THE REQUEST: Write out, word for word, every line from the first one through the line that holds "HAZE_ANISO = 0.975", and nothing else; skip the pictures.

(Source records)
-- START --

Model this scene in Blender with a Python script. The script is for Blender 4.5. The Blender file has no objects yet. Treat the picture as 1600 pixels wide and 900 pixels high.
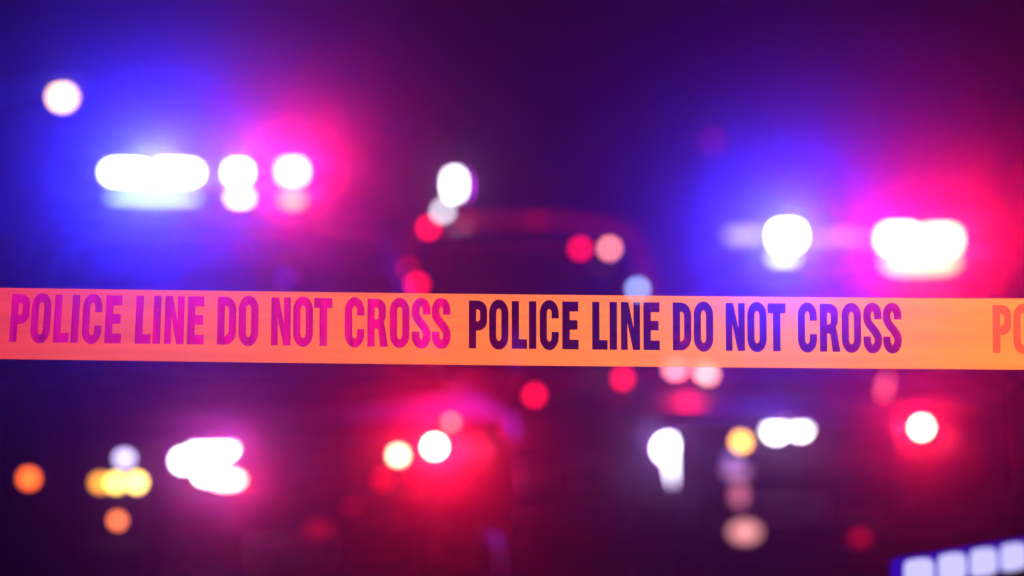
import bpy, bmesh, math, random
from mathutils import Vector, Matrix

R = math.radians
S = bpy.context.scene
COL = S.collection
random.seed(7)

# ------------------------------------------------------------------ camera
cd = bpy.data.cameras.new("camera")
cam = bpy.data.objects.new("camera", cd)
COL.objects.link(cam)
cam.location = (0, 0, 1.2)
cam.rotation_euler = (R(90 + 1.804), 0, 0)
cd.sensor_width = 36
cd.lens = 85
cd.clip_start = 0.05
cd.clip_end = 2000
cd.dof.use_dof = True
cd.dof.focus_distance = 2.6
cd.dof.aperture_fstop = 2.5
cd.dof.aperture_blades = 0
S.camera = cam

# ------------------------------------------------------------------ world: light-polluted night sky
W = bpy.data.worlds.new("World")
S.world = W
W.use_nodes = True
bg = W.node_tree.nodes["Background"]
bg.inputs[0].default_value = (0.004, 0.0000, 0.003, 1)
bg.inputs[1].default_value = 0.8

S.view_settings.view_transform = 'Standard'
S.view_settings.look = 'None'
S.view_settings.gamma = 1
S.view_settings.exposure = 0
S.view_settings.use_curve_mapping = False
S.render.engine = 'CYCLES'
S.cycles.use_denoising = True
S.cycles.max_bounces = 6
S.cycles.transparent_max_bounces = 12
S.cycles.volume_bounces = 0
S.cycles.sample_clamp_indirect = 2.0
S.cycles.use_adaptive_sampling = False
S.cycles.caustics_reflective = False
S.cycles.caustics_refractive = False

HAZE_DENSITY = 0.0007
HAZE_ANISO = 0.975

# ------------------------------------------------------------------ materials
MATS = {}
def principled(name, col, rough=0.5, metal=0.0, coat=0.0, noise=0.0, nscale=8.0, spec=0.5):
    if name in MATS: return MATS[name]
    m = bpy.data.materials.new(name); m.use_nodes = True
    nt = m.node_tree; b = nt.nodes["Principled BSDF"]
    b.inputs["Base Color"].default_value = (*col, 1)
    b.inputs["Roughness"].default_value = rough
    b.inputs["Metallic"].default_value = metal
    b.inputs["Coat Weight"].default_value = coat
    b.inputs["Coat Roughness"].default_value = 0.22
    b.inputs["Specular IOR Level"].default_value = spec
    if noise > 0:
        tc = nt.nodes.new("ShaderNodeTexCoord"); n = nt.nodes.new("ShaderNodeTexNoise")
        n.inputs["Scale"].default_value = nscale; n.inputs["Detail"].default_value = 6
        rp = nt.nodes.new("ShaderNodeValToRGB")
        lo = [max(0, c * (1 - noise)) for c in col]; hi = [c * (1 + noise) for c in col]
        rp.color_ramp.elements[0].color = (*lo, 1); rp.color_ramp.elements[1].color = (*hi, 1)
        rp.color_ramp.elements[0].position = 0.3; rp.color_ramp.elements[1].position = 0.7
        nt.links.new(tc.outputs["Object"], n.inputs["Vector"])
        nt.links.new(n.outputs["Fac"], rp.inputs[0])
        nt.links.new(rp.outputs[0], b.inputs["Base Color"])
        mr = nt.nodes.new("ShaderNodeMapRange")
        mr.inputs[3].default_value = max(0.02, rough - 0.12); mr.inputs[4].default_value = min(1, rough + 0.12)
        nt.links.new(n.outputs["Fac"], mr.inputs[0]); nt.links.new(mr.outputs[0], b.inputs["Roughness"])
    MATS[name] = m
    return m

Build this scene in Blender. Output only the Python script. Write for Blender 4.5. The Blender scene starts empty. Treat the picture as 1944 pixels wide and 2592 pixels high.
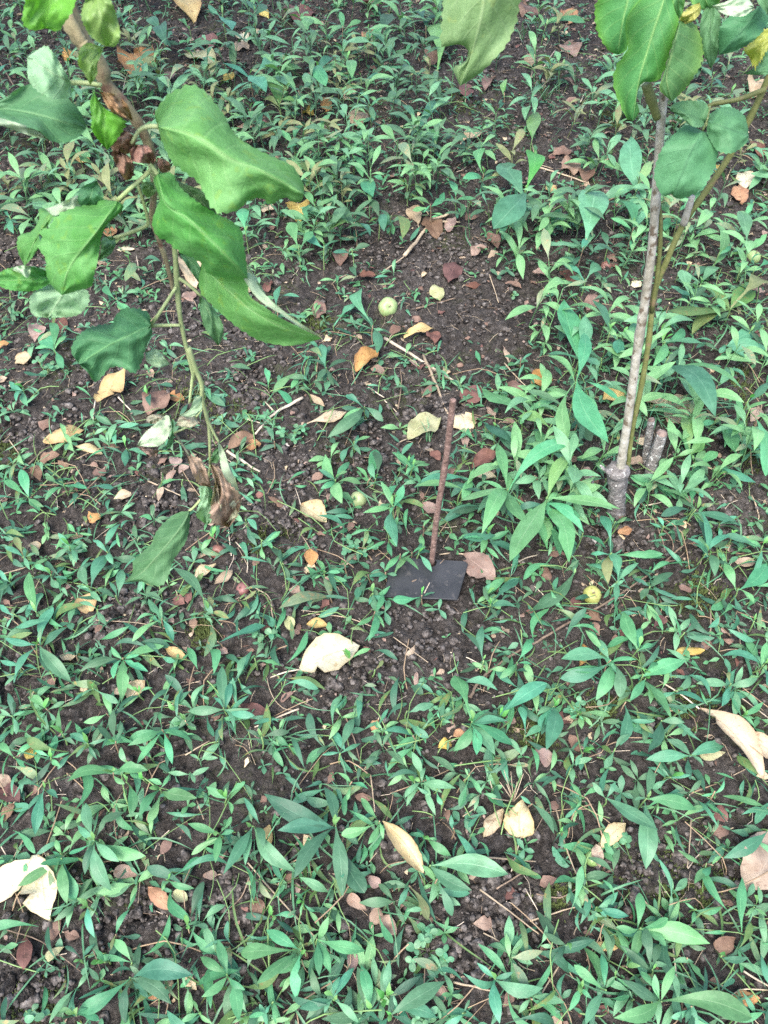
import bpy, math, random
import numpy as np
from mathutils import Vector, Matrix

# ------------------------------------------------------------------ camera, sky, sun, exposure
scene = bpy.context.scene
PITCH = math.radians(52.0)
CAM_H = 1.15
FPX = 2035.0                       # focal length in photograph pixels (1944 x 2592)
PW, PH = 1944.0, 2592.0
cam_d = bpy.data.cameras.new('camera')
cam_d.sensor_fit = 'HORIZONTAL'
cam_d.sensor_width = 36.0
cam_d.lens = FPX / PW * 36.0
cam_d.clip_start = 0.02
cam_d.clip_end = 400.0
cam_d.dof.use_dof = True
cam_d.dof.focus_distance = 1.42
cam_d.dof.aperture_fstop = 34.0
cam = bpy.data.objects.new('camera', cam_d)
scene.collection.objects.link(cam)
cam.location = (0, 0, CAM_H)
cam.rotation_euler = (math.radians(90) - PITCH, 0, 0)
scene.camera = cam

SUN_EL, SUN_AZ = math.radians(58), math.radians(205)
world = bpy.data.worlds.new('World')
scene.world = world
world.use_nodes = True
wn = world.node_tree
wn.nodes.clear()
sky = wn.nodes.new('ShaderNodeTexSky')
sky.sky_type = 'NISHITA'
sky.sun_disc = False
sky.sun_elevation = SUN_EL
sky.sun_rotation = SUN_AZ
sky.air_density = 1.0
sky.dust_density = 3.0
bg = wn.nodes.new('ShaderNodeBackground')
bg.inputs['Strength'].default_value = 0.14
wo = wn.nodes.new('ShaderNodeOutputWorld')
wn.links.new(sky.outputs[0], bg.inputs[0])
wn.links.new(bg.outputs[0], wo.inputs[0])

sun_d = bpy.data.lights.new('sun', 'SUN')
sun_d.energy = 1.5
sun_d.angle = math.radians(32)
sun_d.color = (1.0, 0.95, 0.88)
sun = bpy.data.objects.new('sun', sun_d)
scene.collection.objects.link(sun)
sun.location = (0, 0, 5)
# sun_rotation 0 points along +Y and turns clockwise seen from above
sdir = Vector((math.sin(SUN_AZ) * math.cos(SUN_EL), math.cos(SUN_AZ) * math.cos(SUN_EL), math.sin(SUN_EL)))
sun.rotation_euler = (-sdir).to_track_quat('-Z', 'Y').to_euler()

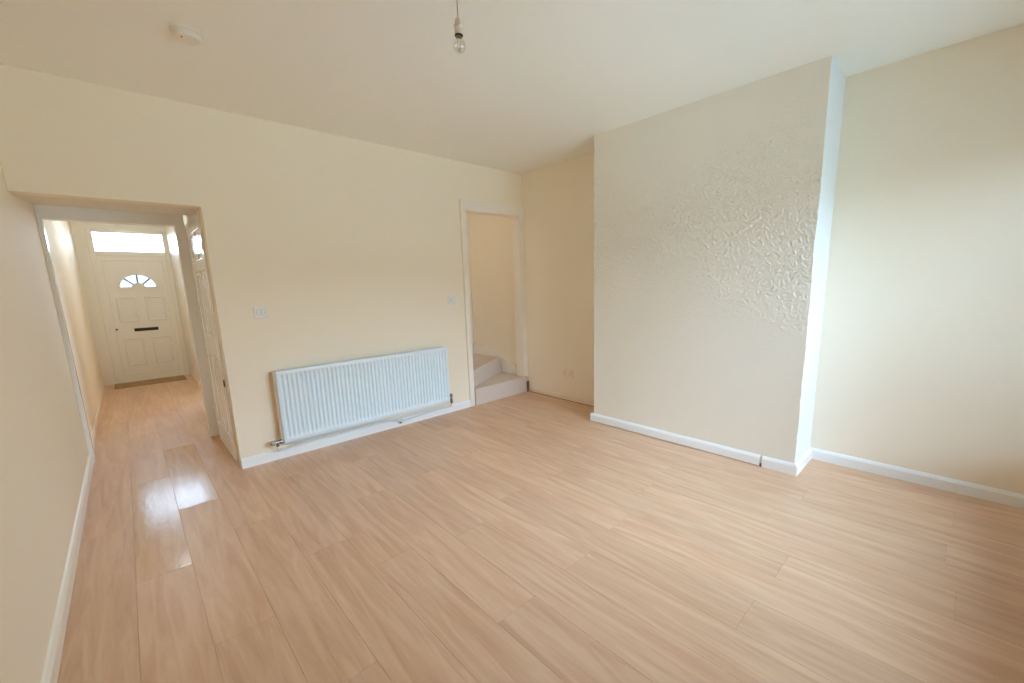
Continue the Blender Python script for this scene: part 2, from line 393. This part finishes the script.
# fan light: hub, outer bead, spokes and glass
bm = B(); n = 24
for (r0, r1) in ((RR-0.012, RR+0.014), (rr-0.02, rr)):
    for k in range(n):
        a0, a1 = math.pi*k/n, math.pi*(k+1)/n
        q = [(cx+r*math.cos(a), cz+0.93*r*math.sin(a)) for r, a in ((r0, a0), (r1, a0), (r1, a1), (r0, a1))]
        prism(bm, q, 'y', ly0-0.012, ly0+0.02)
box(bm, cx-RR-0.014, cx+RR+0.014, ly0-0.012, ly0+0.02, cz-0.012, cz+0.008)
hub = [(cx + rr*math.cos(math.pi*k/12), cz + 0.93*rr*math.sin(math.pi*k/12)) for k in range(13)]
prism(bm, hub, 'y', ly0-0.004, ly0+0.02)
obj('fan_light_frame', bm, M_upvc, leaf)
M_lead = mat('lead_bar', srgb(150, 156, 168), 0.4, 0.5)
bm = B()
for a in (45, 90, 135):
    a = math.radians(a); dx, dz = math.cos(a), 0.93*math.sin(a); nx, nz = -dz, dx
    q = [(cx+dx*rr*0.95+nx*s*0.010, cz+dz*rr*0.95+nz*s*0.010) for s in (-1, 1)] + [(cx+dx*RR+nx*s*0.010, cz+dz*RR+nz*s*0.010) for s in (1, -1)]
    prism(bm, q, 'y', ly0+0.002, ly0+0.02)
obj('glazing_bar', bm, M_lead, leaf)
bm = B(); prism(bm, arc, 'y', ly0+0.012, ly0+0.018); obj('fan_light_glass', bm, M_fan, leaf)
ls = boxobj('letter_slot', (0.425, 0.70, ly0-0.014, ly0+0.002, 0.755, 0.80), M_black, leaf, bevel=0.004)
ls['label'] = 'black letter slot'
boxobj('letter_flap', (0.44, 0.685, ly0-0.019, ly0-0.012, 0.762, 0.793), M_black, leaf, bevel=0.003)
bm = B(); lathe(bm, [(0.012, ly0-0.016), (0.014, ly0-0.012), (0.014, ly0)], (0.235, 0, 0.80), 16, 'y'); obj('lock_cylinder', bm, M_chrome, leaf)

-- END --

FINAL ANSWER:
Model this scene in Blender with a Python script. The script is for Blender 4.5. The Blender file has no objects yet. Treat the picture as 1600 pixels wide and 900 pixels high.
import bpy, bmesh, math, random
from mathutils import Vector, Matrix

R = math.radians
S = bpy.context.scene
COL = S.collection
random.seed(7)

# ------------------------------------------------------------------ camera
cd = bpy.data.cameras.new("camera")
cam = bpy.data.objects.new("camera", cd)
COL.objects.link(cam)
cam.location = (0, 0, 1.2)
cam.rotation_euler = (R(90 + 1.804), 0, 0)
cd.sensor_width = 36
cd.lens = 85
cd.clip_start = 0.05
cd.clip_end = 2000
cd.dof.use_dof = True
cd.dof.focus_distance = 2.6
cd.dof.aperture_fstop = 2.5
cd.dof.aperture_blades = 0
S.camera = cam

# ------------------------------------------------------------------ world: light-polluted night sky
W = bpy.data.worlds.new("World")
S.world = W
W.use_nodes = True
bg = W.node_tree.nodes["Background"]
bg.inputs[0].default_value = (0.004, 0.0000, 0.003, 1)
bg.inputs[1].default_value = 0.8

S.view_settings.view_transform = 'Standard'
S.view_settings.look = 'None'
S.view_settings.gamma = 1
S.view_settings.exposure = 0
S.view_settings.use_curve_mapping = False
S.render.engine = 'CYCLES'
S.cycles.use_denoising = True
S.cycles.max_bounces = 6
S.cycles.transparent_max_bounces = 12
S.cycles.volume_bounces = 0
S.cycles.sample_clamp_indirect = 2.0
S.cycles.use_adaptive_sampling = False
S.cycles.caustics_reflective = False
S.cycles.caustics_refractive = False

HAZE_DENSITY = 0.0007
HAZE_ANISO = 0.975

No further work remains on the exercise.